» Data extract:
----------------------------------------

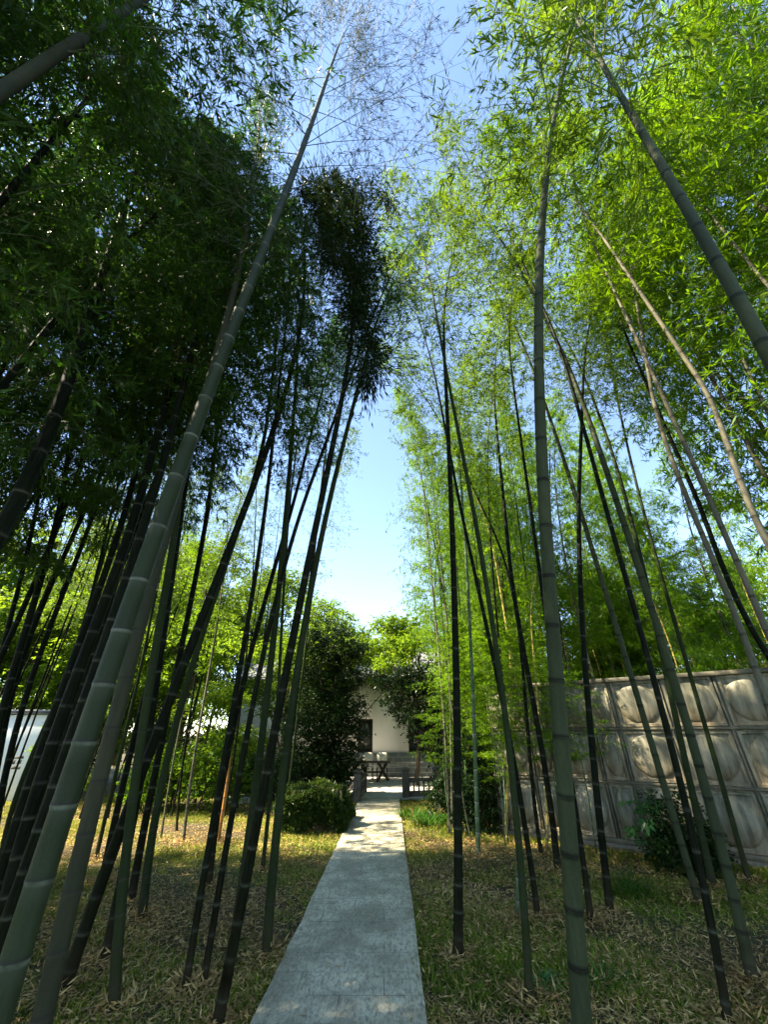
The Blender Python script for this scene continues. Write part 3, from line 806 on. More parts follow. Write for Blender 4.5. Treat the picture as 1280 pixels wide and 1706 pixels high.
B([(1017,1521),(1012,1458),(1004,1404),(997,1349),(991,1295),(986,1240),(981,1150),(975,1083),(969,1016),(966,948),(964,881),(967,825),(967,770)], None, .078, 'culm_dark', 'medium', 12.5, 7.6,
  'nearly straight dark bamboo standing clear before the domed tank panels', 'leaf_mid', var=2)
B([(1165,1503),(1146,1431),(1129,1382),(1113,1330),(1097,1281),(1083,1240),(1076,1199),(1062,1150),(1049,1110),(1035,1070),(1022,1021),(1009,978),(992,935),(979,894),(968,854),(940,770),(922,715),(915,690),(885,600),(845,510)],
  None, .080, 'culm_right', 'light', 14, 9.0, 'grey-green bamboo curving far left over the tank, first of the leaning row', 'leaf_mid', var=0, deg=4)
B([(1211,1706),(1206,1650),(1197,1595),(1189,1540),(1178,1486),(1165,1428),(1151,1376),(1137,1330),(1126,1281),(1117,1243),(1108,1199),(1095,1150),(1081,1105),(1070,1059),(1060,1021),(1049,981),(1035,929),(1022,881),(1006,827),(998,800),(990,775),(972,715),(952,645),(935,590),(912,525)],
  None, .052, 'culm_dark', 'light', 14, 9.0, 'black bamboo with pale rings, nearest of the row leaning before the tank', 'leaf_mid', var=1, deg=4)
B([(1190,1478),(1173,1404),(1157,1335),(1144,1260),(1124,1200),(1112,1137),(1098,1060),(1084,983),(1073,946),(1060,894),(1046,840),(1030,800),(1022,765),(1010,715)],
  None, .085, 'culm_mid', 'medium', 13, 7.8, 'shaded bamboo hidden low between the black and the blue-grey leaning culms', 'leaf_mid', var=2)
B([(1255,1636),(1244,1581),(1233,1527),(1217,1472),(1203,1417),(1189,1363),(1176,1308),(1159,1254),(1143,1202),(1130,1150),(1114,1102),(1100,1056),(1087,1010),(1071,967),(1054,919),(1038,867),(1025,827),(1007,770),(990,715),(970,665),(952,630),(925,560)],
  None, .078, 'culm_right', 'light', 14, 8.6, 'blue-grey bamboo with brown lower length, leaning before the tank', 'leaf_mid', var=0, deg=4)
B([(1249,1469),(1236,1417),(1222,1371),(1208,1322),(1195,1275),(1184,1240),(1173,1199),(1162,1159),(1149,1115),(1135,1075),(1122,1032),(1108,983),(1097,935),(1084,886),(1068,827),(1055,785),(1045,740)],
  None, .066, 'culm_mid', 'medium', 13, 7.4, 'bamboo dappled with yellow-green light, its dark foot close to the base of the tank', 'leaf_mid', var=1)
B([(1280,1172),(1262,1124),(1246,1078),(1227,1029),(1211,983),(1189,935),(1170,886),(1149,838),(1132,800),(1115,750),(1095,685),(1085,645)], 3.8, .056, 'culm_pale', 'medium', 13, 7.8,
  'tan bamboo rising from the right edge at the top of the tank', 'leaf_bright', var=2)
B([(1280,1056),(1265,1021),(1246,975),(1227,929),(1211,892),(1189,843),(1165,800),(1145,750),(1120,690),(1095,635),(1065,575),(1045,525),(1030,500),(1000,430)], 3.4, .052, 'culm_pale', 'medium', 13.5, 8.6,
  'long brown and tan bamboo right of the one rising at the tank top', 'leaf_bright', var=0)
B([(1278,1088),(1243,1029),(1216,967),(1197,927),(1176,867),(1154,813)], 5.0, .07, 'culm_dark', 'medium', 12.5, 7.0, 'thin dark bamboo glimpsed between the two tan culms at the right edge', 'leaf_mid', var=1)
B([(1280,905),(1270,881),(1251,846),(1232,805),(1215,725),(1190,690),(1170,645),(1160,620)], 3.0, .055, 'culm_pale', 'medium', 12.5, 7.0, 'spotted tan bamboo cutting the right edge above the pine branches', 'leaf_bright', var=2)
B([(1275,580),(1220,475),(1165,380),(1135,335),(1105,280),(1075,225),(1050,185),(1020,135)], 1.15, .064, 'culm_right', 'medium', 12.0, 5.6,
  'very thick grey bamboo slanting in from the upper right edge', 'leaf_mid', var=0, nod=.1)
B([(1280,475),(1235,420),(1195,370),(1160,325)], 2.6, .042, 'culm_pale', 'medium', 12, 7.6, 'thin tan bamboo alongside the very thick slanting culm', 'leaf_bright', var=1)
B([(1280,685),(1255,635),(1235,590)], 3.6, .05, 'culm_pale', 'dense', 12, 6.5, 'short visible length of tan bamboo amid bright leaves at the right edge', 'leaf_bright', var=2)

# ------------------------------------------------------------------ more bamboo: shared crowns, copied
FEET = [tuple(o.location) for o in bpy.data.objects if o.name.startswith('bamboo') and o.type == 'EMPTY' and 2.3 < o.location.y < 9]
g = np.random.default_rng(19)
fb = []
for (fx, fy, fz) in FEET:
    n = 190; a = g.uniform(0, 6.28, n); r = .05 + np.abs(g.normal(0, .11, n))
    fb.append(np.stack((fx + r * np.cos(a), fy + r * np.sin(a), np.maximum(.0, .075 - r * .28) * g.uniform(.2, 1, n)), 1))
fb = np.concatenate(fb); n = len(fb)
V, Q = leaf_quads(fb, nrm(np.stack((g.normal(0, 1, n), g.normal(0, 1, n), g.normal(.15, .4, n)), 1)), g.uniform(.04, .10, n), .013, g, twist=.6, fold=.25)
o = link('leaf_drifts', mesh_np('leaf_drifts', V, Q, M['litter'])); tag(o, 'dry leaves heaped round the feet of the bamboos', 'leaf litter', kind='stuff')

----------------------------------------

» Task directions: Restate the full listing verbatim and drop every picture.

» Result of the task:
The Blender Python script for this scene continues. Write part 3, from line 806 on. More parts follow. Write for Blender 4.5. Treat the picture as 1280 pixels wide and 1706 pixels high.
B([(1017,1521),(1012,1458),(1004,1404),(997,1349),(991,1295),(986,1240),(981,1150),(975,1083),(969,1016),(966,948),(964,881),(967,825),(967,770)], None, .078, 'culm_dark', 'medium', 12.5, 7.6,
  'nearly straight dark bamboo standing clear before the domed tank panels', 'leaf_mid', var=2)
B([(1165,1503),(1146,1431),(1129,1382),(1113,1330),(1097,1281),(1083,1240),(1076,1199),(1062,1150),(1049,1110),(1035,1070),(1022,1021),(1009,978),(992,935),(979,894),(968,854),(940,770),(922,715),(915,690),(885,600),(845,510)],
  None, .080, 'culm_right', 'light', 14, 9.0, 'grey-green bamboo curving far left over the tank, first of the leaning row', 'leaf_mid', var=0, deg=4)
B([(1211,1706),(1206,1650),(1197,1595),(1189,1540),(1178,1486),(1165,1428),(1151,1376),(1137,1330),(1126,1281),(1117,1243),(1108,1199),(1095,1150),(1081,1105),(1070,1059),(1060,1021),(1049,981),(1035,929),(1022,881),(1006,827),(998,800),(990,775),(972,715),(952,645),(935,590),(912,525)],
  None, .052, 'culm_dark', 'light', 14, 9.0, 'black bamboo with pale rings, nearest of the row leaning before the tank', 'leaf_mid', var=1, deg=4)
B([(1190,1478),(1173,1404),(1157,1335),(1144,1260),(1124,1200),(1112,1137),(1098,1060),(1084,983),(1073,946),(1060,894),(1046,840),(1030,800),(1022,765),(1010,715)],
  None, .085, 'culm_mid', 'medium', 13, 7.8, 'shaded bamboo hidden low between the black and the blue-grey leaning culms', 'leaf_mid', var=2)
B([(1255,1636),(1244,1581),(1233,1527),(1217,1472),(1203,1417),(1189,1363),(1176,1308),(1159,1254),(1143,1202),(1130,1150),(1114,1102),(1100,1056),(1087,1010),(1071,967),(1054,919),(1038,867),(1025,827),(1007,770),(990,715),(970,665),(952,630),(925,560)],
  None, .078, 'culm_right', 'light', 14, 8.6, 'blue-grey bamboo with brown lower length, leaning before the tank', 'leaf_mid', var=0, deg=4)
B([(1249,1469),(1236,1417),(1222,1371),(1208,1322),(1195,1275),(1184,1240),(1173,1199),(1162,1159),(1149,1115),(1135,1075),(1122,1032),(1108,983),(1097,935),(1084,886),(1068,827),(1055,785),(1045,740)],
  None, .066, 'culm_mid', 'medium', 13, 7.4, 'bamboo dappled with yellow-green light, its dark foot close to the base of the tank', 'leaf_mid', var=1)
B([(1280,1172),(1262,1124),(1246,1078),(1227,1029),(1211,983),(1189,935),(1170,886),(1149,838),(1132,800),(1115,750),(1095,685),(1085,645)], 3.8, .056, 'culm_pale', 'medium', 13, 7.8,
  'tan bamboo rising from the right edge at the top of the tank', 'leaf_bright', var=2)
B([(1280,1056),(1265,1021),(1246,975),(1227,929),(1211,892),(1189,843),(1165,800),(1145,750),(1120,690),(1095,635),(1065,575),(1045,525),(1030,500),(1000,430)], 3.4, .052, 'culm_pale', 'medium', 13.5, 8.6,
  'long brown and tan bamboo right of the one rising at the tank top', 'leaf_bright', var=0)
B([(1278,1088),(1243,1029),(1216,967),(1197,927),(1176,867),(1154,813)], 5.0, .07, 'culm_dark', 'medium', 12.5, 7.0, 'thin dark bamboo glimpsed between the two tan culms at the right edge', 'leaf_mid', var=1)
B([(1280,905),(1270,881),(1251,846),(1232,805),(1215,725),(1190,690),(1170,645),(1160,620)], 3.0, .055, 'culm_pale', 'medium', 12.5, 7.0, 'spotted tan bamboo cutting the right edge above the pine branches', 'leaf_bright', var=2)
B([(1275,580),(1220,475),(1165,380),(1135,335),(1105,280),(1075,225),(1050,185),(1020,135)], 1.15, .064, 'culm_right', 'medium', 12.0, 5.6,
  'very thick grey bamboo slanting in from the upper right edge', 'leaf_mid', var=0, nod=.1)
B([(1280,475),(1235,420),(1195,370),(1160,325)], 2.6, .042, 'culm_pale', 'medium', 12, 7.6, 'thin tan bamboo alongside the very thick slanting culm', 'leaf_bright', var=1)
B([(1280,685),(1255,635),(1235,590)], 3.6, .05, 'culm_pale', 'dense', 12, 6.5, 'short visible length of tan bamboo amid bright leaves at the right edge', 'leaf_bright', var=2)

# ------------------------------------------------------------------ more bamboo: shared crowns, copied
FEET = [tuple(o.location) for o in bpy.data.objects if o.name.startswith('bamboo') and o.type == 'EMPTY' and 2.3 < o.location.y < 9]
g = np.random.default_rng(19)
fb = []
for (fx, fy, fz) in FEET:
    n = 190; a = g.uniform(0, 6.28, n); r = .05 + np.abs(g.normal(0, .11, n))
    fb.append(np.stack((fx + r * np.cos(a), fy + r * np.sin(a), np.maximum(.0, .075 - r * .28) * g.uniform(.2, 1, n)), 1))
fb = np.concatenate(fb); n = len(fb)
V, Q = leaf_quads(fb, nrm(np.stack((g.normal(0, 1, n), g.normal(0, 1, n), g.normal(.15, .4, n)), 1)), g.uniform(.04, .10, n), .013, g, twist=.6, fold=.25)
o = link('leaf_drifts', mesh_np('leaf_drifts', V, Q, M['litter'])); tag(o, 'dry leaves heaped round the feet of the bamboos', 'leaf litter', kind='stuff')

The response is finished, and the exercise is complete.